Un’accusa infondata che ha segnato una campagna elettorale

Alessandro Piana racconta di aver vissuto un periodo estremamente difficile, aggravato dalla tempistica dell’inchiesta, che ha coinciso con la campagna elettorale.

«L’indagine era chiusa da tempo, ma si è voluto attendere per renderne noto l’esito. Mi sarei aspettato maggiore attenzione, considerato il mio ruolo pubblico. Per mesi sono stato bersaglio di accuse infondate, che sui social si sono trasformate in attacchi personali».

Nonostante il clamore mediatico, Piana ha affrontato con determinazione la situazione, ricevendo il sostegno del partito e del leader regionale della Lega, Edoardo Rixi.


Le accuse e il chiarimento

Piana spiega di essere venuto a conoscenza del suo presunto coinvolgimento attraverso i media, vivendo quello che definisce un “incubo”:

«Ero al lavoro quando ho saputo del mio presunto coinvolgimento. Credevo fosse uno scherzo, invece era terribilmente vero».

L’esponente leghista si è immediatamente messo a disposizione della magistratura, fornendo tutte le prove necessarie per dimostrare la sua estraneità ai fatti:

«Non ero presente dove si sosteneva che fossi. Ero a casa mia, a 150 chilometri di distanza, con testimoni pronti a confermarlo. Non ho mai frequentato certi ambienti, nemmeno da giovane».

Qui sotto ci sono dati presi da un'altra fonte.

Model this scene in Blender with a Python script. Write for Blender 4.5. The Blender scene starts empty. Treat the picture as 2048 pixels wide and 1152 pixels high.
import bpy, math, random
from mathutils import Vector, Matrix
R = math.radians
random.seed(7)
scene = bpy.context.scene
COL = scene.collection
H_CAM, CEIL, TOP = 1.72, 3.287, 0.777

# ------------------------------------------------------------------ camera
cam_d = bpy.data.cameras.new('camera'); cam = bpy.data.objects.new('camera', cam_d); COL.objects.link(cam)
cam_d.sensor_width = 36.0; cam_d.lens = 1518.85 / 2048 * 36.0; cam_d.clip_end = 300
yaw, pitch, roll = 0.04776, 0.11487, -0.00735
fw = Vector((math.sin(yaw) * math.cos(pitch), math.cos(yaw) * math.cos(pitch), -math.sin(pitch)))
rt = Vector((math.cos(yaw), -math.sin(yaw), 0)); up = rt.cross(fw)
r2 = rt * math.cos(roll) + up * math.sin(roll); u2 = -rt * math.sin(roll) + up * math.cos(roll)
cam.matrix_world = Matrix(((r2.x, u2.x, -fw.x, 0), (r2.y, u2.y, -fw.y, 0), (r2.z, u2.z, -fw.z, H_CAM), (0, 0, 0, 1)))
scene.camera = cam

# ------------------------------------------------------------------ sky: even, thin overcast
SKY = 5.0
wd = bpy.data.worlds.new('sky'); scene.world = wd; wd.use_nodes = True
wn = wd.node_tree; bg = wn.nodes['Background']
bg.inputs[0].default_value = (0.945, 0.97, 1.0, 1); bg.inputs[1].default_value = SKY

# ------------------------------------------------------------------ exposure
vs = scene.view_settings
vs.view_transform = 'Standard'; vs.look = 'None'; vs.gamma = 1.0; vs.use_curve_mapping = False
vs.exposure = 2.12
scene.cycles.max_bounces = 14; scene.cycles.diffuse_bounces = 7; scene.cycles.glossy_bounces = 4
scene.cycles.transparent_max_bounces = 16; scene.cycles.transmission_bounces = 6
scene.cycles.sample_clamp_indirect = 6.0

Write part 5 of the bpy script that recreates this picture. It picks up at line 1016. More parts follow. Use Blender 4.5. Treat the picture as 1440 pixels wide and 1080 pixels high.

Secondo Piana, il suo nome sarebbe stato tirato in ballo per millanteria durante un’intercettazione telefonica che citava genericamente un “vicepresidente della Regione”.


Una vicenda che lascia il segno

Nonostante la sua assoluzione dai sospetti, Piana non nasconde l’amarezza per i danni subiti:

«Ho pagato un prezzo molto salato, gratuito e ingiusto. Per mesi sono stato additato come vizioso. Perdono chi ha sbagliato, ma non dimentico».

Il vicepresidente auspica che casi simili siano gestiti con maggiore rapidità in futuro, per evitare che accuse infondate possano danneggiare ingiustamente la reputazione di figure pubbliche.


Conclusione

La vicenda di Alessandro Piana solleva interrogativi sul delicato equilibrio tra diritto di cronaca e tutela dell’immagine pubblica, in particolare quando si tratta di accuse che si rivelano infondate. Oggi, il vicepresidente della Regione Liguria guarda avanti con serenità, forte del sostegno ricevuto e con la determinazione di proseguire il suo impegno politico senza lasciarsi scoraggiare dagli eventi passati.